He is Risen

He is Risen


Samuel Taylor


Our Lord’s resurrection is a basic truth of “the faith which was once for all delivered to the saints” and an integral part of God’s gospel “concerning His Son Jesus Christ our Lord” (Jude 3, R.V. 1 Cor. 15:4. Rom. 1:1-4). It is foreseen, foretold, and foreshadowed in the Old Testament; it is announced, accomplished, and attested in the New Testament (Acts 2:22-31. Heb. 11:19. Matt. 28:6. Acts 1:3). The Bible deals with this fundamental truth prophetically, typically, historically, doctrinally, evangelically, evidentially, and practically. It is woven into the very warp and woof of Holy Scripture. Our Lord Himself says, “I am He that liveth and was dead; and behold I am alive for evermore, Amen” (Rev. 1:18).


The Father’s Commandment


Our Lord Jesus Christ said, “Therefore doth My Father love Me, because I lay down My life, that I might take it again. No man taketh it from Me, but I lay it down of Myself. I have power to lay it down, and I have power to take it again. This commandment have I received of My Father” (John 10:17-18).


The word rendered “power” means “authority” and not merely “ability.” Christ had authority as well as ability, and He exercised both according to the Father’s commandment.


No creature has the right to deliberately terminate his own life; moreover, only the Creator is able to effect the resurrection of a creature. As the Divine Word, Jesus was able to do both; thus He fulfilled the will of God that He should die and rise again, and thus He attracted afresh the love and praise of His Father.


The Father is always pleased with the faithful obedience of His children, and surely He could never be more pleased than He was with the devoted submission of the eternal Son who willingly laid down His life in order to take it up again in triumphant resurrection.


The Father’s bosom is the eternal abiding place of the Son (John 1:18); hence, the eternal Father eternally loves the eternal Son. The Son, in devotion and obedience to the Father’s will, laid down His life that He might take it again; this sacrificial act gave the Father a fresh motive for loving His incarnate Son.


The Father’s Glory


Christ was raised up from the dead by the glory of the Father” (Rom. 6:4).


As in our Saviour’s virgin birth and sacrificial death, the Father, Son, and Holy Spirit were all active in His glorious resurrection. Our Lord “rose,” but He was also “raised” from the dead (1 Cor. 15:4. Acts 2:23-24).

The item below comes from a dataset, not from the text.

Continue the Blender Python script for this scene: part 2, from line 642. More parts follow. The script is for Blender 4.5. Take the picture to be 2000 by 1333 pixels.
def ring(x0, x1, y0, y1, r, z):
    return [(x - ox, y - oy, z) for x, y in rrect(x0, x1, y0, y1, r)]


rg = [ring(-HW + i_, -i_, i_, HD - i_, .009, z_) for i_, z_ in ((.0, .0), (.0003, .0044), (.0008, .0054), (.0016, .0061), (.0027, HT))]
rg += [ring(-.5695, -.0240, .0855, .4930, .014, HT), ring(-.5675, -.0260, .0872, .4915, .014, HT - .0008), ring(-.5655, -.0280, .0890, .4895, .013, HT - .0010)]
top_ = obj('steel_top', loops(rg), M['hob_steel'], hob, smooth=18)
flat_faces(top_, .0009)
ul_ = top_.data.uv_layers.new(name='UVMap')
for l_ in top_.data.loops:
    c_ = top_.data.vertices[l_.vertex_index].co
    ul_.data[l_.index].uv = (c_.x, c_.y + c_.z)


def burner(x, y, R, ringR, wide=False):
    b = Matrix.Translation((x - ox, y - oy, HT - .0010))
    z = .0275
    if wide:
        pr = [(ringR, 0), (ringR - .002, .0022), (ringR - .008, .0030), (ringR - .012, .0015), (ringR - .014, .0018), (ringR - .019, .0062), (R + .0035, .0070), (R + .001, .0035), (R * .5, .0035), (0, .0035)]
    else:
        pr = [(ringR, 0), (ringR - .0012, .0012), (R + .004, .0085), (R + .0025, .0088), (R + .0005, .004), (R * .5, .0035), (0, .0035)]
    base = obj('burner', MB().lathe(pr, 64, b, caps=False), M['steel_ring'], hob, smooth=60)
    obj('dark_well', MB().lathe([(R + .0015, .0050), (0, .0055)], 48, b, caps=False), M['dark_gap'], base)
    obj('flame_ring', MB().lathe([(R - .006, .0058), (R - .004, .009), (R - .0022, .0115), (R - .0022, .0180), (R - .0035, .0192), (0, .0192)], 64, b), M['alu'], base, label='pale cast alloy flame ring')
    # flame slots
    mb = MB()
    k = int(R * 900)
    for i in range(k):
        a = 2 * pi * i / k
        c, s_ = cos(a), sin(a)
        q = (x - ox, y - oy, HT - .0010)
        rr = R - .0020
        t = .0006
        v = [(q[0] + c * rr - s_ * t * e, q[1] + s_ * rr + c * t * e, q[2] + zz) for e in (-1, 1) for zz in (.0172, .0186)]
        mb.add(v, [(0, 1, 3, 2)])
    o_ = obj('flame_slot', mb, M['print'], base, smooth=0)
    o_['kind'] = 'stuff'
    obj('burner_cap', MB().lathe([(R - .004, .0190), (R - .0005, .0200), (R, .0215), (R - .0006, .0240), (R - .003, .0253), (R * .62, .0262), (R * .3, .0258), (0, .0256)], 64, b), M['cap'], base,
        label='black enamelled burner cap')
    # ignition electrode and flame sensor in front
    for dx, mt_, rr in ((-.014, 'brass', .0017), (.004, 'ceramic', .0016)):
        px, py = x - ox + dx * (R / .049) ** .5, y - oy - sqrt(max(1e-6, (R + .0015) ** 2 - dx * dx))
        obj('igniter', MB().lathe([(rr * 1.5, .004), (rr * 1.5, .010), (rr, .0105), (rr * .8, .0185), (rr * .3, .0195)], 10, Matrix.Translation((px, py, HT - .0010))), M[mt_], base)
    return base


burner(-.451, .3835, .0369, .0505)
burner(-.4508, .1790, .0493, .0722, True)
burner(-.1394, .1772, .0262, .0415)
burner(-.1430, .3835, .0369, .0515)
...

When certain Jews asked Him for a sign, the Saviour replied, “Destroy this temple and in three days I will raise it up … He spake of the temple of His body” (John 2:18-21). “For Christ also hath once suffered for sins, the just for the unjust, that He might bring us to God, being put to death in the flesh, but quickened by the Spirit” (1 Pet. 3:18).


Now, just as all the persons of the Godhead were active participants in the resurrection of Jesus, so also the various attributes of the Deity were harmoniously displayed and gloriously exercised in the accomplishment of this unique conquest.


The Father’s glory comprehends much more than His power alone, and this fulness of His glory, in all its aspects and components, was responsible for raising up Christ from the dead, whereby, as a consequence, the Father was still further glorified.


The Father’s Throne


While still upon the earth, the Lord Jesus Christ had prayed, “And now, O Father, glorify Thou Me with Thine own self with the glory which I had with Thee before the world was” (John 17:5).


That prayer is now answered. For forty days following His resurrection our Lord showed the reality of His resurrection; but then, at the end of that period, “the God of our Lord Jesus Christ, the Father of glory” who had “raised Him from the dead” also “set Him at His own right hand in the heavenly places” (Eph. 1:20). There He says, “I … am set down with My Father in His throne” (Rev. 3:21).


In His devoted obedience to the Father’s commandment, He laid down His life in order to take it again, thus providing an occasion for the operation and manifestation of all the Father’s glory, which He now shares on the Father’s throne where He is seated in triumph at God’s right hand.